What you are asked to do = Locate the word "parts" in the data below, then copy every line that holds it.

- - - - - - -

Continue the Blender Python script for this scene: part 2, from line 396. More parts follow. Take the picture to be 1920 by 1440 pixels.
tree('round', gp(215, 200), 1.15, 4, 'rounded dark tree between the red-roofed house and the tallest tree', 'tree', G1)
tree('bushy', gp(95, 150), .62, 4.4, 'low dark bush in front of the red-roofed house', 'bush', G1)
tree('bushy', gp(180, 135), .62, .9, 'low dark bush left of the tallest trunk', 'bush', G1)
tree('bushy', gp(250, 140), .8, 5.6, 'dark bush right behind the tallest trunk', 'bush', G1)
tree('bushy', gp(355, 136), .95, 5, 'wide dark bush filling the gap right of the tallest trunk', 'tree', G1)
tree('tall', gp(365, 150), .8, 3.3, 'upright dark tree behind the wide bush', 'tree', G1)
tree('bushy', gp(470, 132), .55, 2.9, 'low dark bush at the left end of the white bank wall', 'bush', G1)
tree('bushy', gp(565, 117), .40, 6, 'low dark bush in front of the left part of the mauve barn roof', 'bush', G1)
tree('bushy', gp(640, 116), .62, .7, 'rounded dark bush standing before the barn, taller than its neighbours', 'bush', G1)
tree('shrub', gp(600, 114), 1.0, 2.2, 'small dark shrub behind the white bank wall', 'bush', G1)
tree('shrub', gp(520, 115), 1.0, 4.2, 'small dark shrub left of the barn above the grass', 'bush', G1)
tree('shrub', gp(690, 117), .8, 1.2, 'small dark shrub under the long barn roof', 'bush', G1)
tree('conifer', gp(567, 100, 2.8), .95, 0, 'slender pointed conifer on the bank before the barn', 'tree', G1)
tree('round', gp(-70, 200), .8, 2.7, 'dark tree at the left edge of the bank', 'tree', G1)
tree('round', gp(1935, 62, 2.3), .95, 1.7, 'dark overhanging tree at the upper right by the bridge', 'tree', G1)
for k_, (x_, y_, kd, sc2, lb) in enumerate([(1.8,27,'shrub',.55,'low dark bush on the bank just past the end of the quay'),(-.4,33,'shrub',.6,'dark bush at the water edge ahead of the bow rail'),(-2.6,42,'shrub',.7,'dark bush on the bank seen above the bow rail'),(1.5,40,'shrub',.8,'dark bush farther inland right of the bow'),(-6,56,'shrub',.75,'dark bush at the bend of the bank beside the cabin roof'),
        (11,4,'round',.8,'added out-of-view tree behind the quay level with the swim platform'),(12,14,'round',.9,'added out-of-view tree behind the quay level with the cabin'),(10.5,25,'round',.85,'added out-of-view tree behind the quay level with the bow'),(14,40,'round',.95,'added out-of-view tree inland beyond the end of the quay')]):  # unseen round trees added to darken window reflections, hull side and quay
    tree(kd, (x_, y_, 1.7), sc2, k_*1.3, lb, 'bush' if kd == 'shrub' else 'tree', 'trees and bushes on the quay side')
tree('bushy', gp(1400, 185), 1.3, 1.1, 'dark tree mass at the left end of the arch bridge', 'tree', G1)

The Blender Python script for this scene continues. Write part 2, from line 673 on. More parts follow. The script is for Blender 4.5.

- - - - - - -

Task solution =
Continue the Blender Python script for this scene: part 2, from line 396. More parts follow. Take the picture to be 1920 by 1440 pixels.
The Blender Python script for this scene continues. Write part 2, from line 673 on. More parts follow. The script is for Blender 4.5.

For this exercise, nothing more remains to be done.